Du reste, l’amitié de João pour David Reübeni s’était refroidie. Reçu d’abord à la cour, où il eut plusieurs entretiens avec le roi par l’intermédiaire d’un interprète, David avait obtenu la promesse que le gouvernement portugais mettrait à la disposition de son frère, le prétendu souverain d’Arabie, huit vaisseaux et quatre mille armes à feu pour marcher contre les Arabes musulmans et les Turcs. Mais, sur ces entrefaites, Miguel de Silva, ambassadeur du Portugal auprès du pape au moment où David séjournait à Rome, et qui avait toujours considéré le soi-disant prince juif comme un aventurier, était revenu à Lisbonne.

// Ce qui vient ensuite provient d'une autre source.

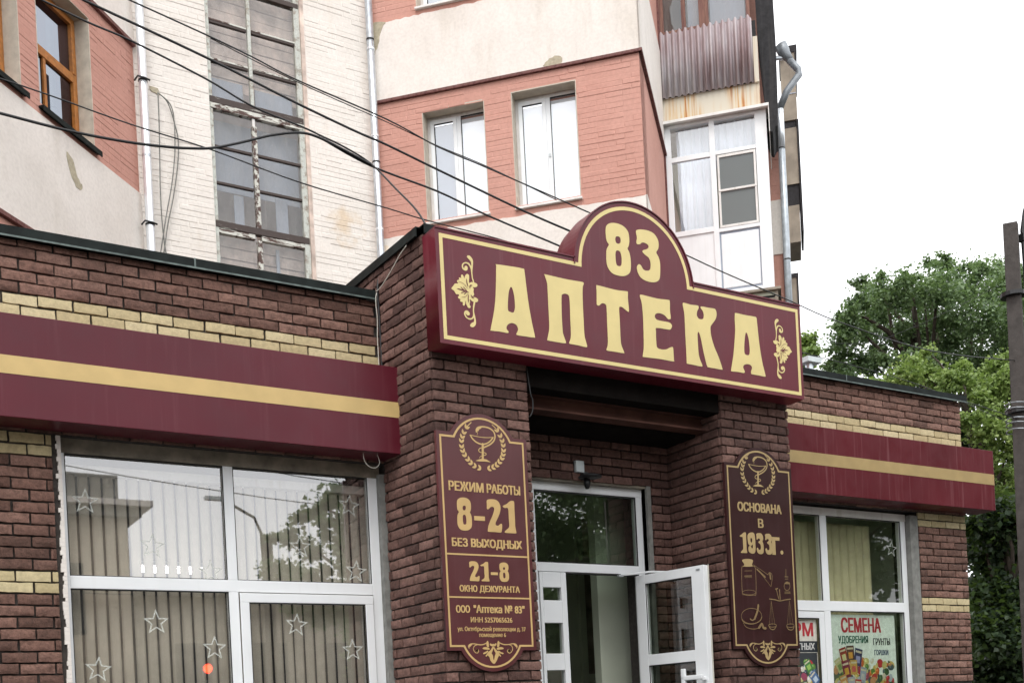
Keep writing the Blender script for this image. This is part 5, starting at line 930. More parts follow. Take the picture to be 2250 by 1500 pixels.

Là, il s’efforça d’éveiller la méfiance du roi contre David Reübeni, qui, d’ailleurs, avait été grandement compromis par l’enthousiasme qu’il excitait parmi les Marranes. On avait aussi appris que Diogo Pirès ou Salomon Molcho s’était soumis à la circoncision et avait cherché un refuge en Turquie. La cour en fut fort scandalisée et en rendit responsable David Reübeni. Celui-ci fut donc brusquement invité, après un séjour d’un an, à quitter le Portugal ; on lui accorda un délai de deux mois pour ses préparatifs de départ. Le vaisseau où il s’était embarqué avec sa suite fut poussé sur la côte espagnole. Arrêté et jeté en prison en Espagne, il était appelé à comparaître devant un tribunal du Saint-Office, quand l’empereur Charles le fit remettre en liberté. Il se rendit alors à Avignon, la ville des papes.

Après sa rupture avec David Ruëbeni, le roi João fut sollicité avec une nouvelle insistance par la reine, les dominicains et quelques grands d’établir en Portugal des tribunaux d’inquisition.